§ Exercise brief
Quote verbatim the span of lines that begins the listing below and closes with the line containing "CX, HY, CH = 641.0, 632.0, 1.25".

§ Data records
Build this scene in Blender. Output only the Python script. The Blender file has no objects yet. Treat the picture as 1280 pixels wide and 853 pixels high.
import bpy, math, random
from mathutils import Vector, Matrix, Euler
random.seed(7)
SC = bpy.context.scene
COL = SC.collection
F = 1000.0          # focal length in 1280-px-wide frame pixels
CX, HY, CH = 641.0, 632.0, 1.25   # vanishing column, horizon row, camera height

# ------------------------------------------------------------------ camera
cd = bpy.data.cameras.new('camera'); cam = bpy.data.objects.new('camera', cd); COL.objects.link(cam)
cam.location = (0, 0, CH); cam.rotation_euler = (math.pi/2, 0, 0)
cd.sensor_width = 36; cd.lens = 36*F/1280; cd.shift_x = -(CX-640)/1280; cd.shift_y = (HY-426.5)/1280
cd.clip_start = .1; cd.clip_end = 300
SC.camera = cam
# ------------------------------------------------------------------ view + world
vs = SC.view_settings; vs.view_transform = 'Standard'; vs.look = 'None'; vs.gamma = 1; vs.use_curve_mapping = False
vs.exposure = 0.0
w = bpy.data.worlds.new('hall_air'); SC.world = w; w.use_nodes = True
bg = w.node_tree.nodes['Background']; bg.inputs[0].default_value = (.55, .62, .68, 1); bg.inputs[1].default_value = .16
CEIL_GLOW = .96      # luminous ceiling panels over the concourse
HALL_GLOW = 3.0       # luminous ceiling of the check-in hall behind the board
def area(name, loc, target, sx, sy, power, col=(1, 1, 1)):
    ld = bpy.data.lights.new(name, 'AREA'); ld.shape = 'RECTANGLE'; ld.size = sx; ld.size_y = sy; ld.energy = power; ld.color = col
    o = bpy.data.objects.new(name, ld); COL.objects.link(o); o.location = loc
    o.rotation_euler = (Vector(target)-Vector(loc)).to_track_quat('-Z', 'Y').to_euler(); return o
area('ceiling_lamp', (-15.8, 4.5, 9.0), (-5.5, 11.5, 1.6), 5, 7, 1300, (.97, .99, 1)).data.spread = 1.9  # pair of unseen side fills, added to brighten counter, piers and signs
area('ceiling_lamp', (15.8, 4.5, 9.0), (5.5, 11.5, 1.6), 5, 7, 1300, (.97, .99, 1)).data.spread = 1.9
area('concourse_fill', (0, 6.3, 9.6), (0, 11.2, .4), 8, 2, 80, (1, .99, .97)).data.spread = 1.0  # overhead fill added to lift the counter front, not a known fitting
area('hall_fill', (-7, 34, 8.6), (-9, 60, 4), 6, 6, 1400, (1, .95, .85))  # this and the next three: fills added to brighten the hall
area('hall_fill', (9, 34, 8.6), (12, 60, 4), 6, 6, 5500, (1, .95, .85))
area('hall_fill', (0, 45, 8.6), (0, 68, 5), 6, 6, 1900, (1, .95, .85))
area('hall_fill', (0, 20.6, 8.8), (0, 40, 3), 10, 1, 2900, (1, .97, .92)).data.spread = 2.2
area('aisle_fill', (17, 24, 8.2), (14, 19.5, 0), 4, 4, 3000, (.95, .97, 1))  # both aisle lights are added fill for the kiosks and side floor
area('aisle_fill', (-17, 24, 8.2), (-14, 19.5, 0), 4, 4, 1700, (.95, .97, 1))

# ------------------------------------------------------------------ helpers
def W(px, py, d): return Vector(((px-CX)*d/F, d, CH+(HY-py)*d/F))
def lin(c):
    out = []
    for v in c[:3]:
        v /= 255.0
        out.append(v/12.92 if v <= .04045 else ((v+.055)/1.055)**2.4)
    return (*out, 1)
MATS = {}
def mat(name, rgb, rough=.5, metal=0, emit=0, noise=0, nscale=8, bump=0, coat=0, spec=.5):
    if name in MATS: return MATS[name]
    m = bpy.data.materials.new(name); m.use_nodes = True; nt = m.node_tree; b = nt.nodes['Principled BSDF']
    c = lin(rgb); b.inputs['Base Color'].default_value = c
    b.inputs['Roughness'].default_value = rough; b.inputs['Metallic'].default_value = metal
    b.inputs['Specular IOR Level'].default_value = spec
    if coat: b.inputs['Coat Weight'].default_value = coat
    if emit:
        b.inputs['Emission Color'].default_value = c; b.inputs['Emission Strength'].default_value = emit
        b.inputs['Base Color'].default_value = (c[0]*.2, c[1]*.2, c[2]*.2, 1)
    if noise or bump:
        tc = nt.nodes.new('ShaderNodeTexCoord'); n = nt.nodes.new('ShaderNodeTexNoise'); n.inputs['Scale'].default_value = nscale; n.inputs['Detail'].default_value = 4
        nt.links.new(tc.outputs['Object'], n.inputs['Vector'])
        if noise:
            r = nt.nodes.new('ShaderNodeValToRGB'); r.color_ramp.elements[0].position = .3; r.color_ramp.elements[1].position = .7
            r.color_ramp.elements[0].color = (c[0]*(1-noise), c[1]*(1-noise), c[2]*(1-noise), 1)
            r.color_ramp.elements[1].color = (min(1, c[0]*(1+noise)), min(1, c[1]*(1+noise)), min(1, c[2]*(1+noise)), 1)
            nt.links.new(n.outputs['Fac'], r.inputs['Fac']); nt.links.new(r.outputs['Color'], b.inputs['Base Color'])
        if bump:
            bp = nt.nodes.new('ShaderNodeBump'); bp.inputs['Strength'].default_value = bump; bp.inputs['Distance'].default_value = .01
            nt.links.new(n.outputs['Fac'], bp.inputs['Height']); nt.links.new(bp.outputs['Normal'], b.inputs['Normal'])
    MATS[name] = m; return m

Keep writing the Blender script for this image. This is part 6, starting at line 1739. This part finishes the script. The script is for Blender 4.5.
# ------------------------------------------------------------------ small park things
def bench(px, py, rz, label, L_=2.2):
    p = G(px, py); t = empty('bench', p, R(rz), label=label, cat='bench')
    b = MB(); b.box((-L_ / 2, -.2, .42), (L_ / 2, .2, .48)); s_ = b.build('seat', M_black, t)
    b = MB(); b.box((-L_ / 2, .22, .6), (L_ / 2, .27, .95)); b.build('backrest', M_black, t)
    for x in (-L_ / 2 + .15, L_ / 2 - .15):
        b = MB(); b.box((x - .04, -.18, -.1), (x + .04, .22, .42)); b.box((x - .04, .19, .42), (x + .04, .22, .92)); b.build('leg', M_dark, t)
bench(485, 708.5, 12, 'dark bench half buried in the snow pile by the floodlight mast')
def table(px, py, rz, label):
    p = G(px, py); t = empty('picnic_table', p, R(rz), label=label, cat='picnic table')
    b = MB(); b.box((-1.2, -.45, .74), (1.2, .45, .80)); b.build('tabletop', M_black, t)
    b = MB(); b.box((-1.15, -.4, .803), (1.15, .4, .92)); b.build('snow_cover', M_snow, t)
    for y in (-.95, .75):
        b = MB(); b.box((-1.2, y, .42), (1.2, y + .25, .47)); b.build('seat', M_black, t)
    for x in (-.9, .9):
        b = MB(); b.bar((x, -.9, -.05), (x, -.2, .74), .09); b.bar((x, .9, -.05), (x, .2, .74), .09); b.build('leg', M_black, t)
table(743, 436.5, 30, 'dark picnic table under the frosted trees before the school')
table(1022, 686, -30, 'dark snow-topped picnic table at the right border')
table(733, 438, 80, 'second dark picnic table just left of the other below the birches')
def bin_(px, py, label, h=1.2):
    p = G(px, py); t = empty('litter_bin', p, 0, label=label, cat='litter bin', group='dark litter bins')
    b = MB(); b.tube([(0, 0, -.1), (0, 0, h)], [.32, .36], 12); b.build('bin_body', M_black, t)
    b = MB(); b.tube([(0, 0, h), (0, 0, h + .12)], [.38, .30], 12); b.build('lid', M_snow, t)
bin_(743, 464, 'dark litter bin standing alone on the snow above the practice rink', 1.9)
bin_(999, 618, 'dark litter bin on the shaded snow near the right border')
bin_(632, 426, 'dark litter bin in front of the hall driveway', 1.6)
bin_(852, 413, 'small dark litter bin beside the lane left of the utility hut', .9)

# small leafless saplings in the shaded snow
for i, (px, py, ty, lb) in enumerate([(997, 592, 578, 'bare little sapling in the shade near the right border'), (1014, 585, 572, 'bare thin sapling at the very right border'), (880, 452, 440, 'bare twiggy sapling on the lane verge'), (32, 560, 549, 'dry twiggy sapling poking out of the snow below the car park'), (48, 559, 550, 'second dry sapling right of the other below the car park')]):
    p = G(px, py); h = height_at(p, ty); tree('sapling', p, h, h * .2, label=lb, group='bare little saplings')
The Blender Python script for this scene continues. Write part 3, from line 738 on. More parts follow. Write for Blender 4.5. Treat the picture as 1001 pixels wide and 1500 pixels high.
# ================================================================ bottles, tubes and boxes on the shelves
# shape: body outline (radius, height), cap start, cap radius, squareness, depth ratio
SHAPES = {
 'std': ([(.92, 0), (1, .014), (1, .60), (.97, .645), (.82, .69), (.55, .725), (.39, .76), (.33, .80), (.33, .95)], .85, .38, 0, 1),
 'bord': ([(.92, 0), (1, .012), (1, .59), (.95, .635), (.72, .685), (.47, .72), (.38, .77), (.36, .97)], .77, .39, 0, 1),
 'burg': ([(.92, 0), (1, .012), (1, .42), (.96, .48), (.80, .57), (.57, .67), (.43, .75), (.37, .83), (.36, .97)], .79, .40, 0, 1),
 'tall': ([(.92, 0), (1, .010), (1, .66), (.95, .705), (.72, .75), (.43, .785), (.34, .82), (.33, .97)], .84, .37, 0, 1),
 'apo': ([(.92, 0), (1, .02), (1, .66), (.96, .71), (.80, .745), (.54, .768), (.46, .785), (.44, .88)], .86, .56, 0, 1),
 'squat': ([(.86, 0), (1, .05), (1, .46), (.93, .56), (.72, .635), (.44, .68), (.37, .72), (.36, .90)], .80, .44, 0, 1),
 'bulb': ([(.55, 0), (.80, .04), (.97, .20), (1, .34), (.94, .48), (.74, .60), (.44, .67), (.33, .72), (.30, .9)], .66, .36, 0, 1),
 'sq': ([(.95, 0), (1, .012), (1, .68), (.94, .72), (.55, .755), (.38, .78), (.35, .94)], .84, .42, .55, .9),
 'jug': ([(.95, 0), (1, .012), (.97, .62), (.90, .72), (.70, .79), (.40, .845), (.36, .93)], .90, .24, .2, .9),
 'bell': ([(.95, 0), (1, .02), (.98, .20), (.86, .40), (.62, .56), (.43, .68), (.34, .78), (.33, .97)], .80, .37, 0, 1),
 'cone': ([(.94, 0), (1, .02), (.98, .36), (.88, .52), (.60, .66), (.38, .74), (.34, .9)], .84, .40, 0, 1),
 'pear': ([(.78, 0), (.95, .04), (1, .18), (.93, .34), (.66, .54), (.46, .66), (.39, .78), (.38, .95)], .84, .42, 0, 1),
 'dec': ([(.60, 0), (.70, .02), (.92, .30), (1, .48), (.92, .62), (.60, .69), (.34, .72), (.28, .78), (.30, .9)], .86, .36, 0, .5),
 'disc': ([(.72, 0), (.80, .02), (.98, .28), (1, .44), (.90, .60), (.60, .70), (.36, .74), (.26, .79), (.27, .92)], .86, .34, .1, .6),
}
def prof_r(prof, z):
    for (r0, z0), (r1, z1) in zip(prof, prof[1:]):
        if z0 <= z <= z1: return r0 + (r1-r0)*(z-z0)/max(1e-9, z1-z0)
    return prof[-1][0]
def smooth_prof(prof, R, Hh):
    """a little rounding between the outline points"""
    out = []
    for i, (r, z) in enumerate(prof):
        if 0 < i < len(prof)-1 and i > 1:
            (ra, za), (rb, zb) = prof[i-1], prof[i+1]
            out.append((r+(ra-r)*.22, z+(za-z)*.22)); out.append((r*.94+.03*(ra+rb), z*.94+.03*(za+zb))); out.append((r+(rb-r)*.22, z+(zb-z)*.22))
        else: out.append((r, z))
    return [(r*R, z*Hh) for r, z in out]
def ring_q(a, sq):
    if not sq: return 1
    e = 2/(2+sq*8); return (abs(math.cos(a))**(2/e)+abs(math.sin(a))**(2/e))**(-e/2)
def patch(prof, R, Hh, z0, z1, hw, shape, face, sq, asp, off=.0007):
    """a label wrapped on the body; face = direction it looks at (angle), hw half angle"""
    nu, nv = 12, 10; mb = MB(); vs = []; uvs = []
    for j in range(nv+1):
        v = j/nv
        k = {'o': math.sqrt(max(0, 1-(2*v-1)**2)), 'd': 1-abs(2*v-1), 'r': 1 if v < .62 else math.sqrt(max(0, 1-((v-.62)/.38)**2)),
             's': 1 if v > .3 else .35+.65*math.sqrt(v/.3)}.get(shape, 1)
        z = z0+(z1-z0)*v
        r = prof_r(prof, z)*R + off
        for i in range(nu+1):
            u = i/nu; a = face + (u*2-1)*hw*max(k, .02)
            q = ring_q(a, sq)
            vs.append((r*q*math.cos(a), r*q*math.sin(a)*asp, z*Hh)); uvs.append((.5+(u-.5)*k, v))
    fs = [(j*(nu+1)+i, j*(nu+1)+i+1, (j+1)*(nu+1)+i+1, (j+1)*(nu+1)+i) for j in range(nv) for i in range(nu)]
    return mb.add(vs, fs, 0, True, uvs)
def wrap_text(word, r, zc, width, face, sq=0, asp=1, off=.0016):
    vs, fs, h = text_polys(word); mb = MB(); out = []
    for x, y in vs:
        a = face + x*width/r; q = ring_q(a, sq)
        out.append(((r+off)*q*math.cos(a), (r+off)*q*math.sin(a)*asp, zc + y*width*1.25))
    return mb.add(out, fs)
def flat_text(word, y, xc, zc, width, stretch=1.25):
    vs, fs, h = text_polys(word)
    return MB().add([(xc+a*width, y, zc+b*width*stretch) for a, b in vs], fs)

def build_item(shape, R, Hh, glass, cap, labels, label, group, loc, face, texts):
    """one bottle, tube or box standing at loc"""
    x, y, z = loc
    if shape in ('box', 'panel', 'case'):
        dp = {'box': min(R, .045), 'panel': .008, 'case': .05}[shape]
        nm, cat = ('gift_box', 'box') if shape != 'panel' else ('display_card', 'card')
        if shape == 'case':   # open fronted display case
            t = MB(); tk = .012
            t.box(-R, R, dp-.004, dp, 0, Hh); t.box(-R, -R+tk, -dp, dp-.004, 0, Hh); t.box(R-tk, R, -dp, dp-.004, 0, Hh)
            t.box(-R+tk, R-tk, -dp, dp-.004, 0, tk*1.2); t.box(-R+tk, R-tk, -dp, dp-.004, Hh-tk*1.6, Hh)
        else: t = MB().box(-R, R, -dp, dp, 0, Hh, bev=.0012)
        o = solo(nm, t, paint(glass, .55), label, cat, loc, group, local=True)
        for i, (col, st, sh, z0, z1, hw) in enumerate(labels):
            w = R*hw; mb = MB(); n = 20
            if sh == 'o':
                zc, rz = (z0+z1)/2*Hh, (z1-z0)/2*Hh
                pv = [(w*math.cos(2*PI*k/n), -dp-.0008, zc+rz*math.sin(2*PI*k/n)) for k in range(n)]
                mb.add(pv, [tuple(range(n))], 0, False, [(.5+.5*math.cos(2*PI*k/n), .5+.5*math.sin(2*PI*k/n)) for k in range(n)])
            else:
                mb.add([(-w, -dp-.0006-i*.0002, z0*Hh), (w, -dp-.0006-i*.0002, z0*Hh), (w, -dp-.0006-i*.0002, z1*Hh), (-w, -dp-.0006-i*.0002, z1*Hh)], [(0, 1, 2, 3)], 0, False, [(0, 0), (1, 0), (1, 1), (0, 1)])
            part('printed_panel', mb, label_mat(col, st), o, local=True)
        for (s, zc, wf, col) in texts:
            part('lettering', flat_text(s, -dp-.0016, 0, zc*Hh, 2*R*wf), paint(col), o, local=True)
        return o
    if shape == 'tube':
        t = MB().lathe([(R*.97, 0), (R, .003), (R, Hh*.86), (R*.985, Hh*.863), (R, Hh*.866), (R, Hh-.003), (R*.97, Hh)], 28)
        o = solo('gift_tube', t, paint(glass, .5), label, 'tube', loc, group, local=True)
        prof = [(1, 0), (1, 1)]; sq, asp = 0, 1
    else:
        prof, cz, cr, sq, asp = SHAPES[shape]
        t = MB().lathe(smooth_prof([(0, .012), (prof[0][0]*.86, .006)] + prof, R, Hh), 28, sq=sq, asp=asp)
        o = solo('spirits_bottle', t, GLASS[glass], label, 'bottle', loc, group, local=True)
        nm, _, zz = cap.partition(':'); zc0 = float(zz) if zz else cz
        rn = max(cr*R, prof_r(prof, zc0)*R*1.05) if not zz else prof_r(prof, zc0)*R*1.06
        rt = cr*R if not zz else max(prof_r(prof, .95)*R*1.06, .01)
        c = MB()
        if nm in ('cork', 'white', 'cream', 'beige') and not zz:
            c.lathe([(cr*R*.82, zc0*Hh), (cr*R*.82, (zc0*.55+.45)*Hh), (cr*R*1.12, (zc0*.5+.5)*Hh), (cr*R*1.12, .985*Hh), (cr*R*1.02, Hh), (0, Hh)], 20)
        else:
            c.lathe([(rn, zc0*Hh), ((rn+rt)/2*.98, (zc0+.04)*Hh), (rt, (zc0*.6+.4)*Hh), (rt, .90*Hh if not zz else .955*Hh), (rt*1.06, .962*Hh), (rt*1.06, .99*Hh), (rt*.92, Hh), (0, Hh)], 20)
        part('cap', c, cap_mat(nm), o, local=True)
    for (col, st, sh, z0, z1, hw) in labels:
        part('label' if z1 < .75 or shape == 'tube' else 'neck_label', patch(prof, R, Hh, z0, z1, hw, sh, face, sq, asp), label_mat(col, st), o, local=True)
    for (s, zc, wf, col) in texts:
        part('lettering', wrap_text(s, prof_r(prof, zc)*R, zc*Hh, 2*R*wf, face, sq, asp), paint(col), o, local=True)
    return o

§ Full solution
Build this scene in Blender. Output only the Python script. The Blender file has no objects yet. Treat the picture as 1280 pixels wide and 853 pixels high.
import bpy, math, random
from mathutils import Vector, Matrix, Euler
random.seed(7)
SC = bpy.context.scene
COL = SC.collection
F = 1000.0          # focal length in 1280-px-wide frame pixels
CX, HY, CH = 641.0, 632.0, 1.25   # vanishing column, horizon row, camera height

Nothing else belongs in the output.